Guineenews : Dites-nous donc comment vous parvenez à vivre en ces moments qui courent ?

Siland Kuti : Je vis de la musique et de l’apport financier de beaucoup de personnes, qui sont parfois des fans ou des mécènes.

Franchement, c’est le plus grand échec de ma vie. Aujourd’hui, je ne cacherai pas mes remords et je suis d’ailleurs sur le point d’être vidé de la maison dont j’occupe. Si tout ce monde était venu à mon secours, certainement que je n’allais pas rencontrer tous ces problèmes qui m’arrivent aujourd’hui. Il y a eu tant de promesses qui n’ont pas été réalisé.

Guineenews : Plus clairement, pouvez-vous nous détailler ce passage concernant ces tas de promesses,  en nous aidant à connaitre ces différentes personnes qui vous ont lâché et vous font couler des larmes ?

Siland Kuti : Ce n’est pas la peine de déterrer la hache de guerre. Ils se connaissent et se reconnaitront certainement à travers cette interview.

Je tiens aussi à vous rappeler que durant tout ce temps, aveugle, je faisais la musique aveuglement. C’est-à-dire que mon intention ou mon objectif n’était pas au niveau de la recherche d’argent. Plutôt, j’avais en cœur de défendre cette culture en croyant qu’un jour, je serais reconnu dans ce métier et que je serai mis à ma place. Tous les artistes qui venaient me voir nantis ou pas, ils occupaient la même place dans mon cœur et cela ne m’a jamais empêché de travailler correctement.

Siland Kuti : A vous entendre, n’êtes-vous pas découragé de ce monde artistique ?

Siland Kuti : Découragé ? Non ! Seulement ça me fait peur. Je ne suis pas découragé et j’ai encore le courage de continuer

Guineenews : De quoi avez-vous peur ?

Siland Kuti : J’ai encore l’énergie de continuer sur la même voie. Je vous rappelle, qu’il y a eu d’autres artistes qui se sont retrouvé dans la même position dont j’occupe actuellement, et qui n’ont pas pu supporter. Finalement ils sont à l’au-delà et leurs enfants sont en train de souffrir énormément.

Plusieurs opportunités se sont présentées à moi pour aller à l’extérieur, aux Etats-Unis, en Europe et un peu partout dans le monde. Je suis resté une fois pendant 2 mois à l’extérieur et ce sont tous les jours des pleurs au niveau de ma famille. C’est ainsi, j’ai pris la décision de revenir au pays pour ma famille et par patriotisme. C’est une décision dont je ne regrette pas malgré la situation dans laquelle je vis actuellement.

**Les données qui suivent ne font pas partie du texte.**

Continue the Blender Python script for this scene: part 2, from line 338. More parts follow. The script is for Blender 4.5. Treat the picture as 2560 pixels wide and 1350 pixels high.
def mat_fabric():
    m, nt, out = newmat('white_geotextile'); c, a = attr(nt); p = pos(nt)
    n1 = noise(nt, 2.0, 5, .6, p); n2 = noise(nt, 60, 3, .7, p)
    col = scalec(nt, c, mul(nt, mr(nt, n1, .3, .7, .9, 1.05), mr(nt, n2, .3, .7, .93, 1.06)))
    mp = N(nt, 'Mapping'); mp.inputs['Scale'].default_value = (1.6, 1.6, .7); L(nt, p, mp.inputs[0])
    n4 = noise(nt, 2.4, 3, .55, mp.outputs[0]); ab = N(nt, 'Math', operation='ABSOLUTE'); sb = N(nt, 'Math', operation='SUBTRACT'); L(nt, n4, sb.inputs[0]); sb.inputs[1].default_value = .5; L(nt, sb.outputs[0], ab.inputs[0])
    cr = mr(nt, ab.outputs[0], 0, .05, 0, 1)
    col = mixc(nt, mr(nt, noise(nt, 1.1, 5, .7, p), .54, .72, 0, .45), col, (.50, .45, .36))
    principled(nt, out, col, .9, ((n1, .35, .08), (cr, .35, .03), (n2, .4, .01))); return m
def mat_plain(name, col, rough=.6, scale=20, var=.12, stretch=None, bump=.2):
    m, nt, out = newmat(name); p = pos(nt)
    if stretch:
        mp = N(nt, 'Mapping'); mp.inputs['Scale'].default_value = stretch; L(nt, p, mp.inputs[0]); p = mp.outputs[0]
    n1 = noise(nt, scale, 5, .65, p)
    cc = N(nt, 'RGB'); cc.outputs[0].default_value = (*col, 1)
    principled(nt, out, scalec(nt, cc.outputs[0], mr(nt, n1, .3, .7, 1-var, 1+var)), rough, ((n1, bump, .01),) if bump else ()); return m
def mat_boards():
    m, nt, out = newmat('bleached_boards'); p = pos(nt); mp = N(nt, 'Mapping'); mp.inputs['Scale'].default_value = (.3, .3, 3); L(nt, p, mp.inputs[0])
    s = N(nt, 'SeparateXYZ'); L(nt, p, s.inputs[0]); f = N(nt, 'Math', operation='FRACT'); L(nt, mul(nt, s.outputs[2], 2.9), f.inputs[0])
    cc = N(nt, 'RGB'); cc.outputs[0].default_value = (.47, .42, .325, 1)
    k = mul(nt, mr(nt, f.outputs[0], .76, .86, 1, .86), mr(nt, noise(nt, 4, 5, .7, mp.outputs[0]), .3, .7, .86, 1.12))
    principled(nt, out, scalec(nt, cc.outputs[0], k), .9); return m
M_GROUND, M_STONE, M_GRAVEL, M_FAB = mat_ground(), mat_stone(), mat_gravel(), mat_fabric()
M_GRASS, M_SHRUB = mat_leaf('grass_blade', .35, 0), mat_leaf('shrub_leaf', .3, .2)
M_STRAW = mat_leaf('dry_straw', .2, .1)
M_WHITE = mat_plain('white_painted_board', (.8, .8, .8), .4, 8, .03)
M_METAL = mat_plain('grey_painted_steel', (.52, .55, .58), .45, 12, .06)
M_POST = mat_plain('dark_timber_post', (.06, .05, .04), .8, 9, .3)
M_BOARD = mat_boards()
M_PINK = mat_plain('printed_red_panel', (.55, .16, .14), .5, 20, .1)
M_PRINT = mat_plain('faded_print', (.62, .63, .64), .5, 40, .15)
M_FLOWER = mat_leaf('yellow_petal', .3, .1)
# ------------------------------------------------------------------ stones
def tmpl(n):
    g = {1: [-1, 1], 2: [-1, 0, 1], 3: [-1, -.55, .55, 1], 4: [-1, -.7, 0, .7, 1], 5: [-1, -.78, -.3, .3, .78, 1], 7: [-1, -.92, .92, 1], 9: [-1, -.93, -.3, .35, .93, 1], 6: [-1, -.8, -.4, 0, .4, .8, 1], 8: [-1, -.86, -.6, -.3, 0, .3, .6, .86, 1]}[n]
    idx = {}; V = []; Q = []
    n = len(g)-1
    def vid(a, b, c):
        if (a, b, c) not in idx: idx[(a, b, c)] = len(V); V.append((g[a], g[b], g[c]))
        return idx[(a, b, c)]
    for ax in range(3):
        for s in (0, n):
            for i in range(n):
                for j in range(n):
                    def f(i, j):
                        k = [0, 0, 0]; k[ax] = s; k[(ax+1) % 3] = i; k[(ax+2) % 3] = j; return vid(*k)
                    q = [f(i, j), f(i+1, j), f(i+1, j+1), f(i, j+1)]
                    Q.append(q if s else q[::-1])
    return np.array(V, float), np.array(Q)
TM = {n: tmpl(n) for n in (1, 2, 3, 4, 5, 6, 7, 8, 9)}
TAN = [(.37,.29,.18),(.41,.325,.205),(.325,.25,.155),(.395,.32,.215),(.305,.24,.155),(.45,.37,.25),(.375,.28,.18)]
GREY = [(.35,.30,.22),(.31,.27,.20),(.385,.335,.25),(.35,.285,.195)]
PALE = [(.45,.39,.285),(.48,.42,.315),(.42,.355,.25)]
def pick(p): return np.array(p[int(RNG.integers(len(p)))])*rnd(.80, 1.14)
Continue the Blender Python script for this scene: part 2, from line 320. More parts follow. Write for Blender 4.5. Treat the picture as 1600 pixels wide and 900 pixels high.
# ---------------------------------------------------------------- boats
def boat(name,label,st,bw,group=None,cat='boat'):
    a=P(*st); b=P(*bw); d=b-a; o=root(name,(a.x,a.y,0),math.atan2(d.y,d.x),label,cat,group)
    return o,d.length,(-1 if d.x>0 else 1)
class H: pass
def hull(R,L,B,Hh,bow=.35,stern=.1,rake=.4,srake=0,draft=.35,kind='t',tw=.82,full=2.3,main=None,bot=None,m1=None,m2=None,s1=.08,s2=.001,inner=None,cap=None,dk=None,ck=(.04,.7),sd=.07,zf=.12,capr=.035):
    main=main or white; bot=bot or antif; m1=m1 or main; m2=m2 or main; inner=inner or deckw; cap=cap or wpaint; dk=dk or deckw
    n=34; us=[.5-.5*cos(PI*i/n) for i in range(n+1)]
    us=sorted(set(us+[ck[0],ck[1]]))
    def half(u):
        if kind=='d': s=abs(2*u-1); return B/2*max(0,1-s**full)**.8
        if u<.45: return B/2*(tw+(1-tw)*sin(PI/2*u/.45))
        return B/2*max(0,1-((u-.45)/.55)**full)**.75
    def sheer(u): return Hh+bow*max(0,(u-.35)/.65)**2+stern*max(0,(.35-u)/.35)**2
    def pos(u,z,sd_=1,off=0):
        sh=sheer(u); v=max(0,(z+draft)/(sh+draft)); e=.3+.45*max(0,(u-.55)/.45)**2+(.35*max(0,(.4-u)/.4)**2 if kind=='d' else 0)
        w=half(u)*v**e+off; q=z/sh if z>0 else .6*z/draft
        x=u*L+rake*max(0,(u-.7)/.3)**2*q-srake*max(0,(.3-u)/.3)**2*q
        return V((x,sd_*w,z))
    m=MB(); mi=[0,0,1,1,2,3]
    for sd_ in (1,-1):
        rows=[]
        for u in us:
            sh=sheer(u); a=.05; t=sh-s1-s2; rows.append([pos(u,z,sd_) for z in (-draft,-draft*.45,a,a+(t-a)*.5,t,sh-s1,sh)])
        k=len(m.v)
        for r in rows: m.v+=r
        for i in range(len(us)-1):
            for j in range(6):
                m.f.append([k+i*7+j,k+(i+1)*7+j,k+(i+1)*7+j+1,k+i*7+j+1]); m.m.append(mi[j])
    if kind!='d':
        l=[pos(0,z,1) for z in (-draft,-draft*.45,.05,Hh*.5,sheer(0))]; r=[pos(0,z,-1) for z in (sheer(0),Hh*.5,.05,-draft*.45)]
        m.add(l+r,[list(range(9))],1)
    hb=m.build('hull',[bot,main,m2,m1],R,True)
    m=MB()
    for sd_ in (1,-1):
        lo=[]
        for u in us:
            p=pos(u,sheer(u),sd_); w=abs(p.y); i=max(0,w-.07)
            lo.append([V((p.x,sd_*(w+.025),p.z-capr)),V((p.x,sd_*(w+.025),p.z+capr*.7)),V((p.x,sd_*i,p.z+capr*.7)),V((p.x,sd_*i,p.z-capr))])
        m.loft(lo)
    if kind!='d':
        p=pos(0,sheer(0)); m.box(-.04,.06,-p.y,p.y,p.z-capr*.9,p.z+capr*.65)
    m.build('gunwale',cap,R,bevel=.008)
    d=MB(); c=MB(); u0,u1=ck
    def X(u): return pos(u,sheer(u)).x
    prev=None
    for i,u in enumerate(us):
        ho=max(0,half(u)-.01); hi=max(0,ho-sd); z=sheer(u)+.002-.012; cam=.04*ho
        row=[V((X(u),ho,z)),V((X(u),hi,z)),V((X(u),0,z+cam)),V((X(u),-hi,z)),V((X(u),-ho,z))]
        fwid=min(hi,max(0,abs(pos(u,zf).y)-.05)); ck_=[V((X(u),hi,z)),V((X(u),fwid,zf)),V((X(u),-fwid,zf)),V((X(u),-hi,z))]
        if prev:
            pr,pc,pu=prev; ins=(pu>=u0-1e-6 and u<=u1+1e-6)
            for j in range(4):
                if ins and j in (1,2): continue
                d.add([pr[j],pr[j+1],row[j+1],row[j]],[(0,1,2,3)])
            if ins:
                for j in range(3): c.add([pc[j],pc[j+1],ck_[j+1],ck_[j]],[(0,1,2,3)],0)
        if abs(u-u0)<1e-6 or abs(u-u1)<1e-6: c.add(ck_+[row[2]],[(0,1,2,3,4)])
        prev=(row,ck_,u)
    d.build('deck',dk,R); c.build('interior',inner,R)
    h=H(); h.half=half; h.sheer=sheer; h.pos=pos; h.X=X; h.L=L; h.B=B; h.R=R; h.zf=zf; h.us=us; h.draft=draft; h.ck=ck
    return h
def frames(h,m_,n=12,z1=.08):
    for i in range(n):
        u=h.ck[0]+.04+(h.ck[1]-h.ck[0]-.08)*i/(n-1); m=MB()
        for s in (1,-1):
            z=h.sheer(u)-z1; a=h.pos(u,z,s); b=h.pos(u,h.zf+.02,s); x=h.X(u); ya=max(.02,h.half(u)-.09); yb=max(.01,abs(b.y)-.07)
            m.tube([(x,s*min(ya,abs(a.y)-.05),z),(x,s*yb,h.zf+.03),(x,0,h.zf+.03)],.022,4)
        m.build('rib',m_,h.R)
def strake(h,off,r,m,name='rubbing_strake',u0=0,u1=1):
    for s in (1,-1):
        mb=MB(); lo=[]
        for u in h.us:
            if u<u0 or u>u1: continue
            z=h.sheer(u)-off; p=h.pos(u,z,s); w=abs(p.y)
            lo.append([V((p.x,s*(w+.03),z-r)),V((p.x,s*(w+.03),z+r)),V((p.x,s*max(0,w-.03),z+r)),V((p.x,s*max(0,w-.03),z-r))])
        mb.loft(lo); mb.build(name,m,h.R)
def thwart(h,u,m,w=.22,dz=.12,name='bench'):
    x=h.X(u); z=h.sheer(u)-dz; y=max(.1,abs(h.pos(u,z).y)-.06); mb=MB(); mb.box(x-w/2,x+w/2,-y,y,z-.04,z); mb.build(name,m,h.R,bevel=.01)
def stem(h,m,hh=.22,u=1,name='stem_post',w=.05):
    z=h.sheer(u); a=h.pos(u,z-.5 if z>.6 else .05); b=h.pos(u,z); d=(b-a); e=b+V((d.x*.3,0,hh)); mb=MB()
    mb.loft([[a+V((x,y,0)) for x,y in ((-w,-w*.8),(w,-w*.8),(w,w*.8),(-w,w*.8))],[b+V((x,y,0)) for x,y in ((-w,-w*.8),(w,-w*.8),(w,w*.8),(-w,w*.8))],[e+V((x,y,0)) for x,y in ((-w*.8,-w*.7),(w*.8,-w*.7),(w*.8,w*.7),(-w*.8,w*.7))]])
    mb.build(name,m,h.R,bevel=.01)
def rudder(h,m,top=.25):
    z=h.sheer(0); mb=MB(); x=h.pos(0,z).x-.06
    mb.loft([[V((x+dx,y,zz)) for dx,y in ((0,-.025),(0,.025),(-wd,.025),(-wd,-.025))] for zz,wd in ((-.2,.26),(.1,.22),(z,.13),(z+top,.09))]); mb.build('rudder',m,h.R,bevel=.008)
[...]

Guineenews : Vous n’êtes pas un artiste découragé et peut-on connaitre vos projets pour l’avenir ?

Siland Kuti : J’ai des projets qui sont en cours et d’autres qui viendront après.

J’ai planifié au niveau de quelques écoles, la formation gratuite en musique des enfants, et des personnes handicapées.

J’ai en projet aussi, la formation de mes enfants en musique et certainement, ils assureront un jour la relève.

Sur le plan musical, j’ai un album de 10 titres en chantier. Sa finition est bloquée pour fautes de moyens. C’est l’occasion pour moi de me tourner vers les mécènes et les personnes de bonne foi, afin de me venir en aide pour finir et sortir cet opus.

Guineenews : On aurait appris malgré votre non voyance, que vous parvenez à rouler quelque fois en voiture. Vous le confirmez ?

Siland Kuti : Je le confirme car je l’ai fait et je continue de le faire.

Guineenews : Pouvez-vous nous donner vos quelques cours de conduite miraculeuse ?

Siland Kuti : J’ai toujours quelqu’un à coté qui me guide. Soit il me dit d’aller un peu à droite, à gauche, ou il m’alerte que je suis au beau milieu de la route ou je suis en face d’un obstacle. Je ne roule jamais à vive allure. Pour aller chez moi, je connais ou se trouve le rond-point, tous les carrefours, le nombre de dos d’âne et approximativement les distances qui les séparent. C’est une question d’habitude et je ne le fais pas tous les jours.

Guineenews : Pouvons-nous dire que vous n’êtes pas un handicapé ?

Siland Kuti : Oui, je ne le suis pas puisque l’homme possède 5 organes de sens. Si j’octroie 20% à chaque sens, la somme ferait 100%. Ainsi, je n’ai perdu que les yeux, il me reste les 80%, donc je n’ai rien perdu.